A população da Muzema

Em entrevista a TV Globo, um morador da comunidade disse que a milícia invade os terrenos, constroem prédios e saem logo vendendo. As construções podem chegar a até 10 andares, sem licença e sem segurança alguma.

Os moradores da Muzema foram ouvidos pela BBC Brasil e afirmam ter de pagar valores mensais de aproximadamente R$ 100 aos milicianos. Essa quantia varia de acordo com o número de habitantes da casa.

Como contam os moradores, os prédios na região onde aconteceram os desabamentos, foram erguidos em cerca de dois anos. Antes, o local era uma área verde no meio do condomínio, uma mata de quase mil metros quadrados que foi cortada para dar lugares a mais prédios.

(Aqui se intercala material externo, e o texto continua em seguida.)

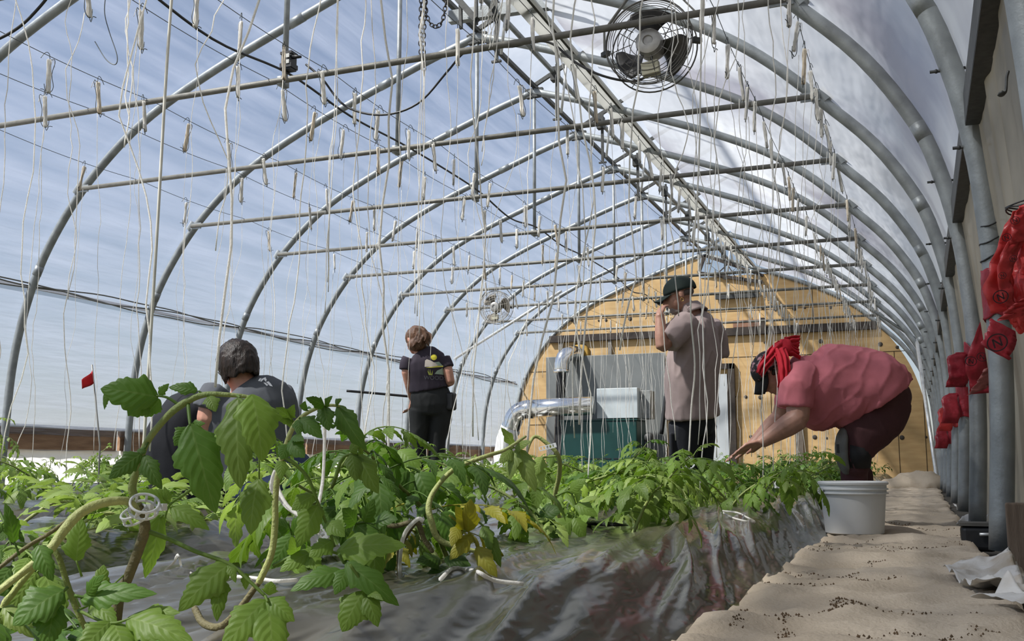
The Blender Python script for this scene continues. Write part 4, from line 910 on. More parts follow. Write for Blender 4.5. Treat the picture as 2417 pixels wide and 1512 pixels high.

De acordo com os moradores, os imóveis costumam ser vendidos a partir de um pagamento de uma entrada, com valores que variam entre R$ 30 mil e R$ 60 mil. O imóvel é vendido com a estrutura e a fachada concluídas, mas os acabamentos internos ficam por conta do morador.

 

Pesquisa revela o medo da população

Uma pesquisa do Datafolha, encomendada pelo Fórum Brasileiro de Segurança Pública, divulgado pelo portal O Dia, em fevereiro de 2019, revela que moradores das comunidades cariocas e de bairros da Zona Sul do Rio de Janeiro tem mais medo das milícias do que de traficantes e da polícia.

Quando questionados se tinham mais medo de traficantes, milicianos ou policiais, 29% dos entrevistados nas comunidades responderam que temiam as milícias, 25%, o tráfico, 18%, a polícia e 21% todos na mesma proporção.

Ainda de acordo com o estudo, 38% dos moradores da Zona Sul do Rio, onde se concentram os bairros mais ricos da cidade, temem a milícia. Outros 20% os traficantes, 12% a polícia e 24% todos.

Milícias e a interferência na sociedade, comunidade e política
Imagem retirada de filme “Tropa de Elite 2: O Inimigo Agora é Outro”

Entretanto, o estudo considera, também, o número total dos entrevistados em toda a cidade e revela que 34% dos moradores tem mais medos dos traficantes que formam facções criminosas, 27% têm medo dos milicianos, 12% possuem medo da polícia e 22% temem todos. Outros 5% não souberam ou não quiseram responder.

De acordo com Renato Sérgio de Lima, presidente do Fórum Brasileiro de Segurança Pública, o temor da população em relação às milícias têm ligação direta com a expansão desses grupos no Rio. “As milícias rivalizam diversos territórios com o tráfico. Daí o medo das pessoas. A milícia deixou de ser um problema só da Zona Oeste para ser um problema que se espalhou para várias regiões“, afirma.

Mas engana-se quem pensa que milícia só existe no Rio de Janeiro. De acordo com dados levantados pelo Ministério dos Direitos Humanos (MDH) a pedido do portal Metrópoles, revelam denúncias de atuação de grupos milicianos em outros estados do país, entre os anos de 2016 e 2017. Confira:

São Paulo: 4 denúncias;

Pará: 5 denúncias;

Rio Grande do Norte: 5 denúncias;

Minas Gerais: 8 denúncias;

Bahia: 8 denúncias;

Espírito Santo, Alagoas, Tocantins, Paraná, Mato Grosso e Mato Grosso do Sul, Amazonas e Rondônia apresentaram apenas 1 denúncia.

 

Com isso, notamos que o assunto “milícia” não é exclusivo das cidades cariocas, pode andar ao lado do governo e, claro, amedronta a população.